Makna lain dari roti buaya itu bahwa, orang Betawi sangat menjaga adab, tidak hanya kepada orang lain, tetapi juga lingkungan sekitar. Dahulu, orang Betawi berkeyakinan bahwa setiap tempat ada penunggunya.
Kedua, simbol kesiapan melepas masa lajang sekaligus kesabaran. Dua roti buaya itu merupakan perlambang bahwa kedua calon pengantin telah siap menjadi sepasang suami dan istri.
Sementara simbol kesabaran, diambil dari perilaku buaya yang selalu sabar menunggu mangsanya. Makna filosofis lainnya adalah menyatukan dua karakter insan manusia tidak mudah. Itu sebabnya, sepasang suami maupun istri harus bisa saling memahami dan bersabar dalam menjalani kehidupan berumah tangga.
Ketiga, simbol kesetiaan dan melindungi. Makna lain dari seserahan roti buaya itu juga bersumber dari perilaku buaya jantan yang sepanjang hidupnya hanya menikahi satu betina. Perilaku buaya jantan ketika betinanya bertelur, akan sangat protektif terhadap ancaman predator lain.
Keempat, mulanya tidak dibuat dalam bentuk roti. Jauh sebelum muncul alat pembuatan roti, masyarakat Betawi membuat roti buaya itu dari anyaman daun kelapa dan kayu. Dan sejak kemunculan industri pembuatan roti yang diperkirakan terjadi pada abad 17-18, replika bahan pembuatan buaya itu diubah menjadi roti.
Kelima, seserahan roti buaya itu awalnya tidak untuk dimakan. Tempo itu, antaran roti buaya bukan untuk dimakan dan semakin keras roti tersebut akan semakin awet.
Setelah seserahan selesai, antara roti buaya itu akan ditempatkan di tengah ruangan acara resepsi nikah. Bila resepsi selesai, roti itu akan disimpang di atas lemari pakaian di kamar pengantin. Kondisi itu sengaja dibiarkan, hingga dimakan binatang renik. Hal itu merupakan perlambang bahwa semoga usia pernikahan itu bisa awet hingga maut memisahkan.
Tetapi dalam perkembangan, banyak pihak menilai bahwa roti itu mubazir bila tidak dimakan. Dan dalam Islam, sesuatu yang mubazir tidak disukai Allah dan Rasul Nya. Itu sebabnya, bahan pembuatan roti buaya juga mengalami perubahan dari yang biasanya berasa tawar kini rasanya manis dan bisa dimakan.
Tradisi pun juga berubah. Sepasang pengantin tidak lagi membawa antaran roti buaya itu ke kamar utama.
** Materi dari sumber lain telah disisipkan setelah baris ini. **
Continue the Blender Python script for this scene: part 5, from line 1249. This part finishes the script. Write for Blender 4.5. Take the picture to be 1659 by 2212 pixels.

Setelah prosesi ijab-kabul, roti buaya itu dipotong-potong untuk dibagikan kepada para tamu dan tetangga, terutama anak perempuan yang perawan. Mengapa anak perempuan? Bahasa orang Betawi biar ‘sawab’ atau ‘kesawaban’ yang artinya biar cepat menikah.
Bagi yang coba-coba ingin membuat roti buaya betawi, ini resep yang sederhana dan mudah.
Bahan yang digunakan antara lain 1000 gram tepung terigu, 250 gram gula pasir halus, 100 gram margarin atau mentega, 15 gram susu bubuk, 3 butir telur ayam, 25 gram ragi bubuk instan, 70 cc air es, 15 gram garam dapur, dan pewarna makanan secukupnya.
Cara Membuat Roti Buaya
Ambil satu wadah lalu masukan margarin atau mentega dan gula pasir halus kocok dengan menggunakan mixer.
Tambahkan tepung terigu, gula pasir halus, susu bubuk, ragi bubuk instan, garam dapur dan pewarna makanan aduk perlahan sampai tercampur rata. Masukan satu persatu telur ayam kocok hingga rata.
Tuangkan sedikit demi sedikit air es sambil di kocok kembali hingga merata. Agar adonan mengembang sempurna, diamkan dahulu selama kurang lebih 30 menit.
Ambil adonan secukupnya dan bentuk menyerupai dengan buaya. Terus bentuk sampai adonan habis. Letakkan di atas loyang yang telah dioles dengan margarin lalu masukan dalam oven dan panggang selama kurang lebih 25 menit atau hingga matang. Jika sudah matang keluarkan roti buaya dari dalam oven. Roti buaya sudah selesai dan siap untuk dinikmati sambil ngopi bareng.